← Cat on a Hot Tin Roof
Cat on a Hot Tin Roof poster

Cat on a Hot Tin Roof · reception & legacy

1958 · Richard Brooks

How Cat on a Hot Tin Roof has been received, argued over, and remembered.

The arc

A smash in 1958 — MGM's biggest hit of the year, six Oscar nominations — but Tennessee Williams famously hated it for censoring the play's gay subtext; today it's seen as both a compromised adaptation and an irresistible star vehicle, with the Newman–Taylor pairing doing what the script can't say.

What's debated

The eternal debate: does the Production Code's scrubbing of Brick's sexuality gut the film, or do the performances smuggle the subtext back in anyway?

Its footprint

Elizabeth Taylor in the white slip is one of the defining images of 1950s Hollywood, and 'mendacity' became the film's signature word — Burl Ives' Big Daddy bellowing it is endlessly quoted and parodied.

Where it stands

A fixture of the classic-Hollywood canon and a gateway melodrama — the film people watch for Newman and Taylor at peak wattage, even those who insist the play is better.

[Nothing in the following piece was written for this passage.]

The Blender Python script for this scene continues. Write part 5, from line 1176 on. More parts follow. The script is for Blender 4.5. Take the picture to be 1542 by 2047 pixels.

★ Did you know? Elizabeth Taylor's husband, producer Mike Todd, was killed in a plane crash mid-production in March 1958 — Taylor, ill, had stayed home instead of flying with him, and returned to finish the film weeks later while in mourning; Tennessee Williams disliked the sanitized adaptation and reportedly discouraged people from seeing it.